- **Prompt**
Exactly the lines from the one with "Continue the Blender" to the one with "me.materials.append(m); o = bpy.data.objects.new('haze', me);", both included, are to be printed again; leave out the rest.

## Start Provided records

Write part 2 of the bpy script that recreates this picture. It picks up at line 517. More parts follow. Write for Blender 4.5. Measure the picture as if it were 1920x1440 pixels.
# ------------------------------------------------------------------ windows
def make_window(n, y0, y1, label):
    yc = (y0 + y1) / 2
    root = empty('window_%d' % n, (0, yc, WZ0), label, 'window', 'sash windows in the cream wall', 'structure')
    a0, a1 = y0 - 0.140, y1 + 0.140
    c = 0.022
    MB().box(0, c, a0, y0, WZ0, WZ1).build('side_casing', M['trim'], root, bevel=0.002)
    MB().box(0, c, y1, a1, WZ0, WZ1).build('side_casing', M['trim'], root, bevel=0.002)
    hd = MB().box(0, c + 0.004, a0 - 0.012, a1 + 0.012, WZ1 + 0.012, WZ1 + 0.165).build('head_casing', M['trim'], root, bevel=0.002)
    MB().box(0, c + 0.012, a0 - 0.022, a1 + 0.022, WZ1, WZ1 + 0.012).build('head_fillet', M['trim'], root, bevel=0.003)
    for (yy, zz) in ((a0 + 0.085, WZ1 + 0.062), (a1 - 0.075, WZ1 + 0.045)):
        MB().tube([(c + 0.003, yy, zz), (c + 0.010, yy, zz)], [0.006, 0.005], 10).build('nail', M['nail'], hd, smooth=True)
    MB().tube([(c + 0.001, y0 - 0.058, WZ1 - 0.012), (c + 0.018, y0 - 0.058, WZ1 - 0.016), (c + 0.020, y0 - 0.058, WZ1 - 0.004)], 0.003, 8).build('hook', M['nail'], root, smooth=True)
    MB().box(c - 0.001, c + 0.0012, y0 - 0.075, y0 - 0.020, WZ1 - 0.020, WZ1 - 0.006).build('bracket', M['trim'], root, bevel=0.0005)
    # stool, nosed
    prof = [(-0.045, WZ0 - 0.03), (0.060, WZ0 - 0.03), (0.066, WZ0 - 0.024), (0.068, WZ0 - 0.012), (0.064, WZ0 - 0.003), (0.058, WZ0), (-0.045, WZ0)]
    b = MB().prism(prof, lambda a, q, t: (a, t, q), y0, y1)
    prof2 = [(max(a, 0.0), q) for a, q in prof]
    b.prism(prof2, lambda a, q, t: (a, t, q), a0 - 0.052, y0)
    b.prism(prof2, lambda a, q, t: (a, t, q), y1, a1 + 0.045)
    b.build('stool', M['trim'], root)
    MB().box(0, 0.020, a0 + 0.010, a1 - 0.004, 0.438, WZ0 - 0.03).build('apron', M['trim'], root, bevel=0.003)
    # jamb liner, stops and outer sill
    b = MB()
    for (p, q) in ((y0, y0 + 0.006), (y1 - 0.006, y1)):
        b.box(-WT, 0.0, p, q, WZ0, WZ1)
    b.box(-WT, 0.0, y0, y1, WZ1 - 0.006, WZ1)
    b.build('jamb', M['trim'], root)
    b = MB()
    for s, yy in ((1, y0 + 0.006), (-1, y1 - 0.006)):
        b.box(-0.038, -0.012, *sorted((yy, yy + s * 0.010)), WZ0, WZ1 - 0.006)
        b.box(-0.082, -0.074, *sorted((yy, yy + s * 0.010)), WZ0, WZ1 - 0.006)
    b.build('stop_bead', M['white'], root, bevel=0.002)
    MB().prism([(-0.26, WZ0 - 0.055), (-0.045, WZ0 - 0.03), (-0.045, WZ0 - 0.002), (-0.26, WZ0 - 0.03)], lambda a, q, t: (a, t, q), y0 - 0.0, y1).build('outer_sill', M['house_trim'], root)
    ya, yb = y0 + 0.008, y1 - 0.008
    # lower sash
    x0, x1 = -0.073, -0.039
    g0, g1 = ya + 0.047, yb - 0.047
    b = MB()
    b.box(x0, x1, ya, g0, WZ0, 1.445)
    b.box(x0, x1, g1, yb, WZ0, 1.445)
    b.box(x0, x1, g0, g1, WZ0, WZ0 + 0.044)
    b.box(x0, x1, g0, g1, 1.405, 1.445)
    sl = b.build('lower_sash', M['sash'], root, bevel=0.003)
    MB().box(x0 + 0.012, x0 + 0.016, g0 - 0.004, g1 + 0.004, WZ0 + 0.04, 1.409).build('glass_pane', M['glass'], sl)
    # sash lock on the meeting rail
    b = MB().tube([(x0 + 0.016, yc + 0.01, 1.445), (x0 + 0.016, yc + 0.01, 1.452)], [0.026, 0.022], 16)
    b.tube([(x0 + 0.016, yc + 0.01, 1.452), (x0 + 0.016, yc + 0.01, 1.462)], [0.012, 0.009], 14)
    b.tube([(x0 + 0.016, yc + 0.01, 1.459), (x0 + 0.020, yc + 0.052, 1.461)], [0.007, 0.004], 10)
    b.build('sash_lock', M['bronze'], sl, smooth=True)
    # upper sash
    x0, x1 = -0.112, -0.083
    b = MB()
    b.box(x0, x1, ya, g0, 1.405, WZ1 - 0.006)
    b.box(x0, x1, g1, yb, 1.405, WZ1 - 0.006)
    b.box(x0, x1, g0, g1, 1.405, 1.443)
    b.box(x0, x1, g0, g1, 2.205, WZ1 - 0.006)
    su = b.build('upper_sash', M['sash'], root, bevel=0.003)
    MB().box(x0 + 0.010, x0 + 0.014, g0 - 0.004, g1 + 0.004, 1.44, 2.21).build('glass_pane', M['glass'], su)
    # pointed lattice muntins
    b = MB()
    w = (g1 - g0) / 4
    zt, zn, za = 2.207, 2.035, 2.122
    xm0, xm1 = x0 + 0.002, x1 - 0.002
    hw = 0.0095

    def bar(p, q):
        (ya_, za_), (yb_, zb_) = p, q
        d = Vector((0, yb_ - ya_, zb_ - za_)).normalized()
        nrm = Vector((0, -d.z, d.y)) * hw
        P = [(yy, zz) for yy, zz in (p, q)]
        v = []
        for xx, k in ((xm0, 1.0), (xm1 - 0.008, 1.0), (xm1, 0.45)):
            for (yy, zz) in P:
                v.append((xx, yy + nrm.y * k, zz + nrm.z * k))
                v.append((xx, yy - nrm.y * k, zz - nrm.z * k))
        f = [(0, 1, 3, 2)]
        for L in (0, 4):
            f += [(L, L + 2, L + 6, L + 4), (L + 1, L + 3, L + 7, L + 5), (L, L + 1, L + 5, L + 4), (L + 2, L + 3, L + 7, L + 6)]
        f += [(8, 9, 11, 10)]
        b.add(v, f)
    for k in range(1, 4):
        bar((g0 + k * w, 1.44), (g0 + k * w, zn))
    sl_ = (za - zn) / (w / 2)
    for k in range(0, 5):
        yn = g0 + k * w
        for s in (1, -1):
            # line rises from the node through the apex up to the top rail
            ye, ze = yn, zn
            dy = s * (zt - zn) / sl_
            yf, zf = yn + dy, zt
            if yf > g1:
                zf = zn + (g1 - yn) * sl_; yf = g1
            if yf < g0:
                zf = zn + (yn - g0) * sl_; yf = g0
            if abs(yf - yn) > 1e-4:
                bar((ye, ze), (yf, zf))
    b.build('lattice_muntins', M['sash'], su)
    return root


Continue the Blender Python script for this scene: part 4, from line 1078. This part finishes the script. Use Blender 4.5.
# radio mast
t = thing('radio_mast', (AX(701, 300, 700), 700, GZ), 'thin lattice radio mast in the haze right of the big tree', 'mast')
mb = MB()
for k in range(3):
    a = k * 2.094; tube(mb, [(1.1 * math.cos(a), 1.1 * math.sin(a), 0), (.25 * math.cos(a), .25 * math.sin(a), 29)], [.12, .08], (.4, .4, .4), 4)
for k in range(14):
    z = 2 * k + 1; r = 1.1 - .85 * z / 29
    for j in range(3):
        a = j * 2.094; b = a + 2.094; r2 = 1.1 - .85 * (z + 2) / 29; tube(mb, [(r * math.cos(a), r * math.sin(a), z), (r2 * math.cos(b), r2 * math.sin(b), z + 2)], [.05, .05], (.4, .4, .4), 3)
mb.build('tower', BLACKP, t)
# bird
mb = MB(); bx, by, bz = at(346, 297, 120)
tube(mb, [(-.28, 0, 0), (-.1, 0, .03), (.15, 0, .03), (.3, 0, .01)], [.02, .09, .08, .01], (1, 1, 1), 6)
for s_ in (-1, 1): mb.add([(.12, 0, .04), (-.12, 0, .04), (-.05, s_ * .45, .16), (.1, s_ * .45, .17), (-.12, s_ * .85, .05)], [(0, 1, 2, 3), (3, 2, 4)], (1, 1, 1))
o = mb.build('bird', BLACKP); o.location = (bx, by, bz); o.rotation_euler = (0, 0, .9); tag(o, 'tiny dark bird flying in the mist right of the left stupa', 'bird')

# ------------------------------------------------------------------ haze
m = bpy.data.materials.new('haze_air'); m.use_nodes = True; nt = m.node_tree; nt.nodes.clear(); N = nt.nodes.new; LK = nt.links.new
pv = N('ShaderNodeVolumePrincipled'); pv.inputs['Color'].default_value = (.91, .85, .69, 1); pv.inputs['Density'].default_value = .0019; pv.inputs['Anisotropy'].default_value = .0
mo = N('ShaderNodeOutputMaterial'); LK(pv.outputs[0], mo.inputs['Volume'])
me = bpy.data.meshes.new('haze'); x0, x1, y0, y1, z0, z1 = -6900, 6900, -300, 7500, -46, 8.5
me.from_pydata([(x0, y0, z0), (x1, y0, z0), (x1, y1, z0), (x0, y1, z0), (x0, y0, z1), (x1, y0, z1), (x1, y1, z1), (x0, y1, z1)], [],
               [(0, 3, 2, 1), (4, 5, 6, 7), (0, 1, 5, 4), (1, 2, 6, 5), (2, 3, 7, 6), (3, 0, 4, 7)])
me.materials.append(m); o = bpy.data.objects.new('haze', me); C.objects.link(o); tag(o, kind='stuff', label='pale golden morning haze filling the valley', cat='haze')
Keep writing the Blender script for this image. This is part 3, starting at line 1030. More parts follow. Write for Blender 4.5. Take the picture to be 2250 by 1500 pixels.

## End Provided records

- **Result for this task**
Continue the Blender Python script for this scene: part 4, from line 1078. This part finishes the script. Use Blender 4.5.
# radio mast
t = thing('radio_mast', (AX(701, 300, 700), 700, GZ), 'thin lattice radio mast in the haze right of the big tree', 'mast')
mb = MB()
for k in range(3):
    a = k * 2.094; tube(mb, [(1.1 * math.cos(a), 1.1 * math.sin(a), 0), (.25 * math.cos(a), .25 * math.sin(a), 29)], [.12, .08], (.4, .4, .4), 4)
for k in range(14):
    z = 2 * k + 1; r = 1.1 - .85 * z / 29
    for j in range(3):
        a = j * 2.094; b = a + 2.094; r2 = 1.1 - .85 * (z + 2) / 29; tube(mb, [(r * math.cos(a), r * math.sin(a), z), (r2 * math.cos(b), r2 * math.sin(b), z + 2)], [.05, .05], (.4, .4, .4), 3)
mb.build('tower', BLACKP, t)
# bird
mb = MB(); bx, by, bz = at(346, 297, 120)
tube(mb, [(-.28, 0, 0), (-.1, 0, .03), (.15, 0, .03), (.3, 0, .01)], [.02, .09, .08, .01], (1, 1, 1), 6)
for s_ in (-1, 1): mb.add([(.12, 0, .04), (-.12, 0, .04), (-.05, s_ * .45, .16), (.1, s_ * .45, .17), (-.12, s_ * .85, .05)], [(0, 1, 2, 3), (3, 2, 4)], (1, 1, 1))
o = mb.build('bird', BLACKP); o.location = (bx, by, bz); o.rotation_euler = (0, 0, .9); tag(o, 'tiny dark bird flying in the mist right of the left stupa', 'bird')

# ------------------------------------------------------------------ haze
m = bpy.data.materials.new('haze_air'); m.use_nodes = True; nt = m.node_tree; nt.nodes.clear(); N = nt.nodes.new; LK = nt.links.new
pv = N('ShaderNodeVolumePrincipled'); pv.inputs['Color'].default_value = (.91, .85, .69, 1); pv.inputs['Density'].default_value = .0019; pv.inputs['Anisotropy'].default_value = .0
mo = N('ShaderNodeOutputMaterial'); LK(pv.outputs[0], mo.inputs['Volume'])
me = bpy.data.meshes.new('haze'); x0, x1, y0, y1, z0, z1 = -6900, 6900, -300, 7500, -46, 8.5
me.from_pydata([(x0, y0, z0), (x1, y0, z0), (x1, y1, z0), (x0, y1, z0), (x0, y0, z1), (x1, y0, z1), (x1, y1, z1), (x0, y1, z1)], [],
               [(0, 3, 2, 1), (4, 5, 6, 7), (0, 1, 5, 4), (1, 2, 6, 5), (2, 3, 7, 6), (3, 0, 4, 7)])
me.materials.append(m); o = bpy.data.objects.new('haze', me); C.objects.link(o); tag(o, kind='stuff', label='pale golden morning haze filling the valley', cat='haze')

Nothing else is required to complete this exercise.